Garrity continued, “It’s really nice to have a connection to the older kids, because [seventh graders] are isolated in a lot of ways in the junior school and so it’s nice to have that connection to the older kids.” Younger students may be able to relate more to their senior mentor than their advisor, explains Jorgensen, “It’s really powerful and impactful for seventh graders and ninth graders to have a leader
amongst the seniors on campus, taking interest in them, trying to get to know them, and being a resource. We have lots of adults here, but there’s nothing like an older student that can act as a mentor. [Senior mentors] have insight and advice that carries a little bit more credibility, perhaps, than adults do.” Sarvin Bhagwagar ’24 repeated this sentiment: “You get to have a friend that you can talk to anytime. No offense to any adult advisors, but if you have a senior mentor you are able to relate to your mentor because they are also a kid.”

Senior mentors bring a distinctive perspective to an advisor group, said Fulginiti, “Combined with the advisor, [senior mentors] can tackle any problem or dish out any advice. While the advisor might have a technical outlook, a senior has a practical one based on experience.”

Separate from their contributions to advisor group, senior mentors also look to build relationships with their mentees. “We ask that they meet one on one to check in, perhaps have lunch with them,” said Jorgensen, “There’s a greater role there, but it’s not as structured, so the [senior mentor] has to have the maturity to do more, but that varies from mentor to mentor. If the mentor goes to see a game or a play that their [mentee] is in, that can have a huge impact on their mentee.”

Another great opportunity to build relationships between mentors and mentees is class trips, which the seniors are invited to go on since they do not have a class trip of their own. This year, senior mentors tagged along with the seventh grade at the Durham fair and with the ninth grade at the Big E. “It was important to have senior mentors at the fair because they helped show us what to do and the right thing to do [with] generosity and kindness,” said Luca Angelini ’24.

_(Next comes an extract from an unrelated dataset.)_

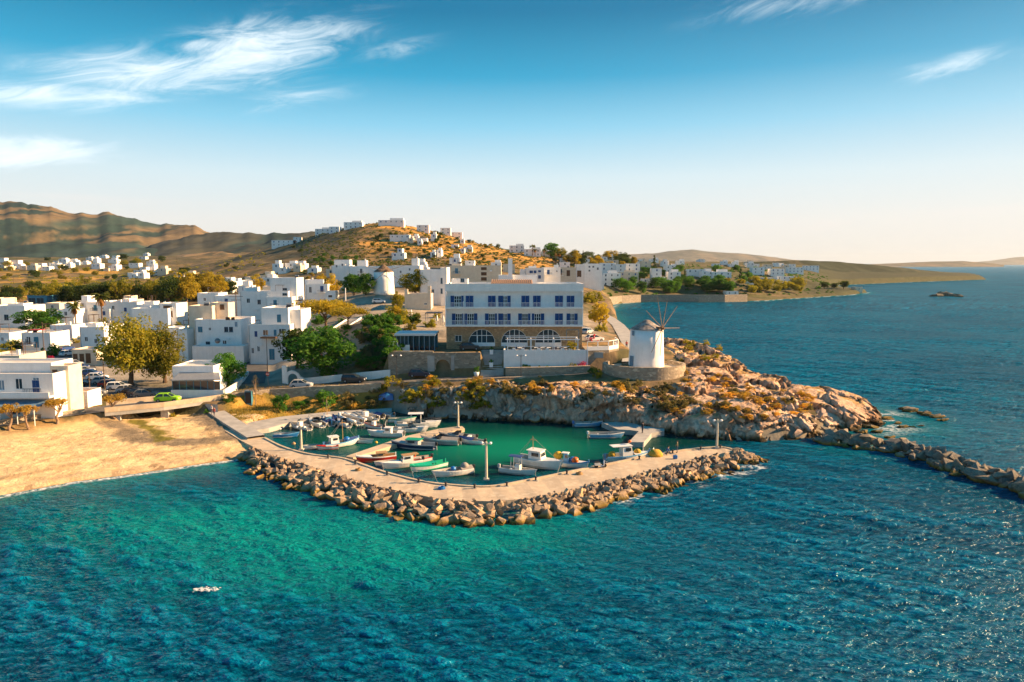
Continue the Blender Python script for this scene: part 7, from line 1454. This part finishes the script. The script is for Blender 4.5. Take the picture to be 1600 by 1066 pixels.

In addition to forming relationships with younger kids, senior mentors can also encourage behavior set by community expectations. “Faculty members aren’t always around, and if a senior comes up to a younger kid and says ‘Hey, you just said something really unkind,’ that can have a big impact,” said Jorgensen.

When applying, juniors may choose to mentor seventh grade, ninth grade, or both, although the mentor process does not differ much between the two grades. It all depends on what age the student would
like to work with, explained Garrity, “Some older students may not be interested in a twelve year old and feel like they can relate better to a ninth grader. The seventh graders are just open in a way to being goofy that you might not get with a ninth grader, especially when half are new and half are not. The new ones might feel a little bit more self-conscious, but the seventh graders are all new, so they’re putting themselves out there, to get to know each other and make friends.” Experience in the Junior School is also a factor in deciding which grade to assign seniors to, says Jorgensen, “Those who were in seventh and eighth grade have a higher likelihood of getting seventh grade if they want to. It’s not a deal breaker, but having experience in the junior school helps.”

The most substantial piece of advice for juniors interested in applying is to put “good thought” into the application, said Garrity. “The application is a really big part of it, because we may not know you as a junior. I may not, as Seventh Grade Head Advisor, know all the kids applying, so I really do read the applications carefully, and putting good thought and effort into the application is important.” The committee has experimented with various deadlines, however, they all seem to conflict with the busy spring schedule of the junior class. “We have tried having the application due different times,” said Garrity, “last year it was due after exams, but a couple of years ago we did it really early, because we were trying to pick the kids earlier so they wouldn’t be wondering over the summer. I personally liked that model, but that was a really busy time for the kids in junior year to do an application in the middle of the spring.”

Last year, the deadline was the day after exams, but many juniors left the application until the last day and either forgot about it, hastily completed it, or didn’t do it at all because they were drained from exams. Theodore Tellides ’19 recalled, “Right after exams I traveled to London to visit my brother who is studying there. A day into vacation I suddenly remembered about the application and logged onto my email only to find out that the deadline had passed a few hours prior. It was an L.” Although the application is due at a busy time, Garrity adds that the committee is “totally flexible” and is willing to
work with the schedules of second-term juniors.